--- start RAW DATA ---
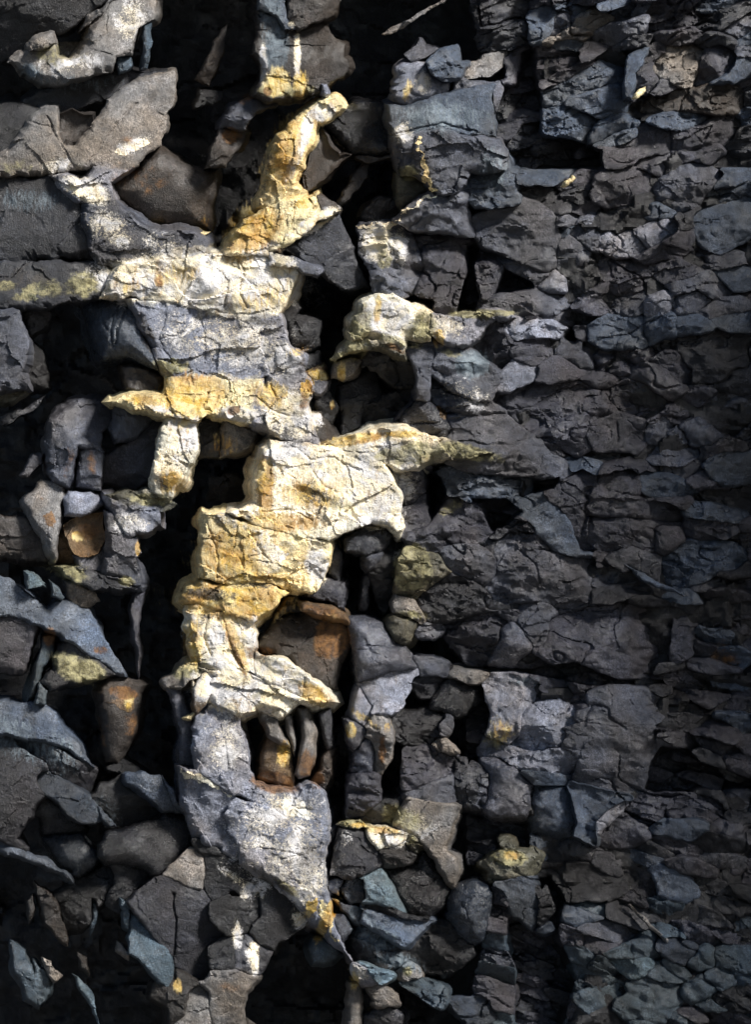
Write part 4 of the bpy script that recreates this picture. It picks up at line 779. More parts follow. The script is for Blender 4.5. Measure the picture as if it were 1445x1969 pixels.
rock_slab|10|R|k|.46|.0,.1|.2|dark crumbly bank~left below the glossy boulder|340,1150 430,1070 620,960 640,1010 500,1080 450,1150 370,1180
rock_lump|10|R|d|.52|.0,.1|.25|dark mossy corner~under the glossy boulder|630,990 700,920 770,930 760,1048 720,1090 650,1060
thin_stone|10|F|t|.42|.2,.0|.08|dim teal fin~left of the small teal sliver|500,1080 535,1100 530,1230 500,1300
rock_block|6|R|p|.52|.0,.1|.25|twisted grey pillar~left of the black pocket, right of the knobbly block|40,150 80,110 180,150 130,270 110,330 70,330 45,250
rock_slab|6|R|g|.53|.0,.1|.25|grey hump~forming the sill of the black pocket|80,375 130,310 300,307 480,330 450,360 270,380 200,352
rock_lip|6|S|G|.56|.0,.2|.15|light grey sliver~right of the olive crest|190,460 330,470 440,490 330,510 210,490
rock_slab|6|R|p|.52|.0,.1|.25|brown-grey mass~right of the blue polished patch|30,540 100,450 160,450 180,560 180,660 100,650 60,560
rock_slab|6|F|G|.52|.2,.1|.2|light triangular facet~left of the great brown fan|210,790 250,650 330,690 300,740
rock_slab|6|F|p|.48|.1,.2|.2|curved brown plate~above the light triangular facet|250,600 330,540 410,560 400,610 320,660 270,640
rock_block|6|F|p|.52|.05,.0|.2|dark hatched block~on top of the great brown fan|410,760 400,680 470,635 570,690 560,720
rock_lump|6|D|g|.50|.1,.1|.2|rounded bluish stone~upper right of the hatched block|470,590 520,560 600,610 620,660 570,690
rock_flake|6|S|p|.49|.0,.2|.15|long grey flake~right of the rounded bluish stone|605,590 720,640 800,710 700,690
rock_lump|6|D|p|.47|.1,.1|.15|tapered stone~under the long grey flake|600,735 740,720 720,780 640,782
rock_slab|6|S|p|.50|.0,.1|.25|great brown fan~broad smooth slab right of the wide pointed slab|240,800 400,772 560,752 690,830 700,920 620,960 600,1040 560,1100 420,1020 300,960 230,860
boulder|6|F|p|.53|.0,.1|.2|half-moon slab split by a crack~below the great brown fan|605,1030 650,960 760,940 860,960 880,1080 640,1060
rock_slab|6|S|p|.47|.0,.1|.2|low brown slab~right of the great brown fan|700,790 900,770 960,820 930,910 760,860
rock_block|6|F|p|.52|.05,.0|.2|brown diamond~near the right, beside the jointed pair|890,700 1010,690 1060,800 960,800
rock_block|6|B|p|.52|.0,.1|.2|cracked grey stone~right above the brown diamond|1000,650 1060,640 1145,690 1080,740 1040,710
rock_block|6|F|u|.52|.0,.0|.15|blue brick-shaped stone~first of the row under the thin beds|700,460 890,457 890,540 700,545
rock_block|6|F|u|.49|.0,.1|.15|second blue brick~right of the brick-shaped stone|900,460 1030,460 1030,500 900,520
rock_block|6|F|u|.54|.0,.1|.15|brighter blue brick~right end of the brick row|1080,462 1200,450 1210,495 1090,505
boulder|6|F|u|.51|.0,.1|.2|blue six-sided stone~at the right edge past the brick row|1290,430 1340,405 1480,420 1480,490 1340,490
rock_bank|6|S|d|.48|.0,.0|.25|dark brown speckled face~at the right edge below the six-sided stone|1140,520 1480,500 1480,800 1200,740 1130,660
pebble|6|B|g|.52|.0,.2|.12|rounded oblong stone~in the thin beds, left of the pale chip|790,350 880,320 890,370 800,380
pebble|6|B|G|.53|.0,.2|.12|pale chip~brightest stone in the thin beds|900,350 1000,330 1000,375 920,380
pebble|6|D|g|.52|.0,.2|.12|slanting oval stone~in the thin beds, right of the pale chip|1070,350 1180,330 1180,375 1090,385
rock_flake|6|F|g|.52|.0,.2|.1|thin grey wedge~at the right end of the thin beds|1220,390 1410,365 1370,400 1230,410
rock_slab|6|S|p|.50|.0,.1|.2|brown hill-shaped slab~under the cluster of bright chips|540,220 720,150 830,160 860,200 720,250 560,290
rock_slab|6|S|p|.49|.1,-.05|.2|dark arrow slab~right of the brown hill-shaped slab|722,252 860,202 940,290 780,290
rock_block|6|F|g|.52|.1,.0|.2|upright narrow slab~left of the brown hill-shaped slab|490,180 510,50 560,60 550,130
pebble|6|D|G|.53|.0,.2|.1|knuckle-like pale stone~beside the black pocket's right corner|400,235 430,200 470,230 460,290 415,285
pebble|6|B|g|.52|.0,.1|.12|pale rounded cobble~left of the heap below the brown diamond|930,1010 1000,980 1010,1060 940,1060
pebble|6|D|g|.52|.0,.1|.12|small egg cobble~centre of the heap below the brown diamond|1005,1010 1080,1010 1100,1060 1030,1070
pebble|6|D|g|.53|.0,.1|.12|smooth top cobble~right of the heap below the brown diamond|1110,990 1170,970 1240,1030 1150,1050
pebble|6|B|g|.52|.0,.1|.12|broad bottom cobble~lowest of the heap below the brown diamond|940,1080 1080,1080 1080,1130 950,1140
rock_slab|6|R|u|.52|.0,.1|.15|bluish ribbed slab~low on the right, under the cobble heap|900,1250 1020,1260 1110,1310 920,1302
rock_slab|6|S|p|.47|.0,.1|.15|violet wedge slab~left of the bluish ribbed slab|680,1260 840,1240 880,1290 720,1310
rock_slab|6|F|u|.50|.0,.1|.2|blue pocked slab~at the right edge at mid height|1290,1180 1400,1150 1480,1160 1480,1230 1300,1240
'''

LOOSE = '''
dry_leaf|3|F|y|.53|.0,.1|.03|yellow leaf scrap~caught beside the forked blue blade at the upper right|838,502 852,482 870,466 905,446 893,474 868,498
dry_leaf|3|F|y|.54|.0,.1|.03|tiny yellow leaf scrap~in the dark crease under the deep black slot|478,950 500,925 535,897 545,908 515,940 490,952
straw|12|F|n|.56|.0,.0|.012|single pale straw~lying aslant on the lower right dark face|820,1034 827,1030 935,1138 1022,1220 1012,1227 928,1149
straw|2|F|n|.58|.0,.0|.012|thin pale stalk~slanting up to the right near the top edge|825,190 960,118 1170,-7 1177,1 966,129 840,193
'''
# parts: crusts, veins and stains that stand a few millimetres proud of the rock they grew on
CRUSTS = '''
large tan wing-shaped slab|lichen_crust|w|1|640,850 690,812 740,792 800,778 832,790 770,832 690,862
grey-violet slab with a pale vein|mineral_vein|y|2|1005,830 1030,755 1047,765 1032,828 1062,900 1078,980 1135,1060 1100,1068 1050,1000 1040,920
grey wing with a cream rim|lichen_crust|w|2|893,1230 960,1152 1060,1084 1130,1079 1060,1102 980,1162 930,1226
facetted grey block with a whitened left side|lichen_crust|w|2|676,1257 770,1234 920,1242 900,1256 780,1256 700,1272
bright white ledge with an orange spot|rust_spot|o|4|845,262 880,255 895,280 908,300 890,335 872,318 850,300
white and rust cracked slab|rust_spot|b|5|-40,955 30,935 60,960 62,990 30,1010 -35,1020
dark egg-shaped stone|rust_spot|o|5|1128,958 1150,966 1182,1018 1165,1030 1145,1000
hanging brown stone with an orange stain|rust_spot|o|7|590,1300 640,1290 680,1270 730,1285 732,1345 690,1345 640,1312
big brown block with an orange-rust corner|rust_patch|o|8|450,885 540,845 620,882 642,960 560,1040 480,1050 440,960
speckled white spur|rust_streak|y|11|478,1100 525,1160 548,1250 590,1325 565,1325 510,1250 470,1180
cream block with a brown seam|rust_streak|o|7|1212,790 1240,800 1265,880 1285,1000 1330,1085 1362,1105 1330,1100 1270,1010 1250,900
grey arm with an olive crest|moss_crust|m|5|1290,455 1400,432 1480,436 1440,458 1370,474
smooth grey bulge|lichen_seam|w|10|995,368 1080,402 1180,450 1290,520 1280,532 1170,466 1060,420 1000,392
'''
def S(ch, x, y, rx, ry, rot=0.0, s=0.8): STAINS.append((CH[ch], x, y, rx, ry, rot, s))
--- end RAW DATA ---
Look over the listing. Pull out every line with the string "that" in it.

Write part 4 of the bpy script that recreates this picture. It picks up at line 779. More parts follow. The script is for Blender 4.5. Measure the picture as if it were 1445x1969 pixels.
# parts: crusts, veins and stains that stand a few millimetres proud of the rock they grew on